§ MR. RITCHIEThe calculation is on the same lines as in the former Return. I turn now to the other side of the account—the amount of the revenue. Taken as a whole, the amount paid to the 236 Exchequer very closely approximated to Estimates finally made by my right hon. friend the Member for West Bristol. His estimate was £152,185,000 and the amount brought to account was £151,552,000, so that the receipts fell short of the estimate by £633,000—a very small difference indeed, I think, on so gigantic an amount, and one which reflects the greatest credit on those who had the framing of the Estimates. The deficiencies were: in Customs £767,000, in Excise £600,000,in no-tax revenue £166,000, together £1,533,000. These deficiencies were in part made up for by excesses in death duties representing £650,000, house duty £50,000, and income tax £200,000, together £900,000, leaving a deficit, as I have said, of £633,000.
I do not think it will be necessary to trouble the Committee with any great detail in reference to this revenue, but I ought to make one or two observations with respect to it. The part of the revenue that did least well was Customs, and the two articles on which the chief deficiencies took place were sugar and tea. The deficiency in the sugar revenue is due to more than one cause. It is due to the very large stocks that were in hand at the beginning of the year in consequence of the rush to clear, for fear of a rise in the duty, and also to the fact that the beet crop of 1902–3 was nearly 1,000,000 tons less than in 1901–2, which was a record year. It is perhaps also due in some degree to the suspense of operations connected with the Brussels Convention and to doubts as to the United States Treaty with Cuba, and likewise to the fact that bounty fed sugar can be stored more cheaply in the country of production than it can here. The deficiency in tea is in the main attributable to the anticipation of a reduction of the duty and the accustomed holding back. The only other Customs article to which I need refer is corn, on which the Is. duty was last year re-imposed, and which has brought in nearly £2,350,000. Before leaving this part of my subject, I should like to say, and I think it is only just and right to say it, that the Customs have been very much assisted in the performance of a very difficult work in connection with the new duties by the manner in which they were met by the trade, who 237 cordially co-operated with them in en-deavouring as far as was possible to remove the difficulties that existed. I now come to the Excise. Neither beer nor spirits were quite up to the mark. Beer stood still. Spirits advanced as compared with the previous year, but not so much as we had hoped. Of course there are compensations. The failure of the first may be taken to be due to a cold summer, which does not promote thirst, the second to a warm winter which does not promote the consumption of spirits. So owing to the cold in the one case, and the heat in the other we have not derived quite the revenue which we anticipated. There was nothing abnormal about the death duties. There was no exceptional number of large estates, and the level of values has continued low, so that the good progress we have made may be put down to the extraordinary work in connection with the collection of arrears.

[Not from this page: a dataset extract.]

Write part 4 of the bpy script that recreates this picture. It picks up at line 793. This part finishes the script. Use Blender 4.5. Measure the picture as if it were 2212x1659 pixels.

Notwithstanding the high rate at which the Income Tax was fixed, the produce has been more than satisfactory. It was not in any way due to any special pressure on the part of the collectors, for nothing is more remarkable than the fact that, notwithstanding penny after penny being added to the Income Tax, there is no appearance of any falling off, but quite the contrary, in the moneys derived from the payers of Income Tax. The Post Office receipts were hardly up to the mark, but there is nothing disquieting about them. The falling short in the Miscellaneous Revenue is more than accounted for by the diminished demand for silver and the consequent shrinkage of the profit made by the Mint.